I reported these comments just as I had heard them, but my superiors questioned them on several occasions. I stood by my reports. I had been a nervous and reluctant agent. I disliked the duplicity of that kind of work and several weeks after it became clear that my reports were not being received at face value, I asked to be reassigned. By November, I was Private Provoo again. My new assignment was with the Adjutant General's office, which was under the direction of Col. J.T. Menzies. My immediate superior was Captain Bishop. I was back to clerical work, typing and filing the paperwork of Army personnel matters: the arrival of various troops and their assignments.
December 8, 1941 a squadron of 54 medium sized Japanese naval bombers thundered across Manila Bay. I was with other members of the Adjutant General staff outside on the lawn looking up to see what it was. Someone near me said, "Oh boy, look at the reinforcements we're getting," then the bombs started exploding and everyone knew it had begun. Cavite, the large Naval and Marine base across a small bay from the headquarters area, was hit the hardest. December 7, across the dateline in Hawaii, the attack on Pearl Harbor had begun at the same time.
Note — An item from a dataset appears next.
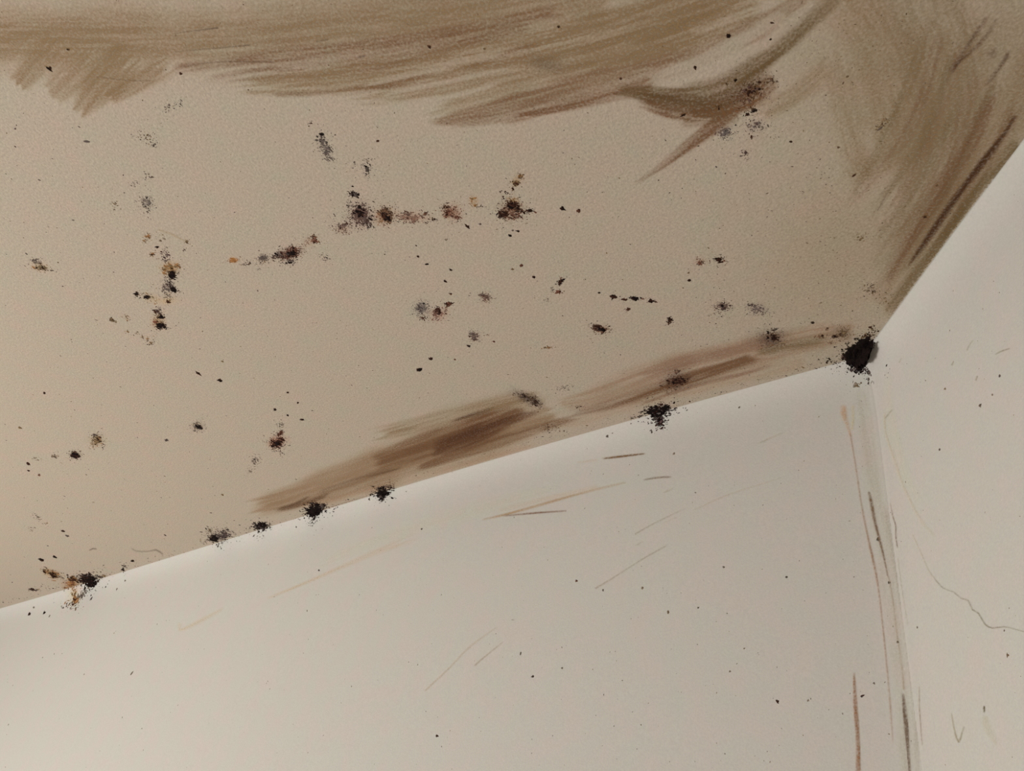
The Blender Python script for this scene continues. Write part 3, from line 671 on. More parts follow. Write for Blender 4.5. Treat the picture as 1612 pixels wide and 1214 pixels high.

That day was the very first day that I ever touched an army rifle. It was all in pieces still packed in Cosmoline grease. We hadn't the slightest idea how to load it, shoot it or take it apart, let alone put it together.
* * * * *
In the fall of 1941, Iva Toguri was finding herself very much out of place in Japan. The smallest details of life were awkward to her; eating with chopsticks, removing her shoes upon entering a house, sitting cross-legged on the floor, the constant bowing that is virtually part of the language, and the language itself. Her command of spoken Japanese was less than rudimentary, and she could not read at all. It made it worse that she looked Japanese. A college graduate in California, here, she was virtually illiterate. Although she felt very warmly toward her Aunt's family, contact with the rest of Japanese society was extremely uncomfortable. She enrolled in a school that specialized in acculturating foreigners to Japanese life.
There were shortages of everything in the winter of 1941, from food and clothing to heating fuel. The thing that was heating up was the official anti-foreigner campaign and warlike sentiments. Her arrival in Japan had come just one day before President Roosevelt had frozen all Japanese assets in the United States and increased the extent of the U.S. economic blockade of strategic materials. With winter coming on several months later, the economic squeeze was beginning to be painfully felt.
It became clear to Iva that she did not want to be in Japan, but with her passport held up by interminable red tape, she could not readily depart. She had booked passage back to the U.S. aboard a ship departing December 2, 1941, but was not allowed to board because she lacked the proper papers.
When the war began a few days later, Iva was stranded.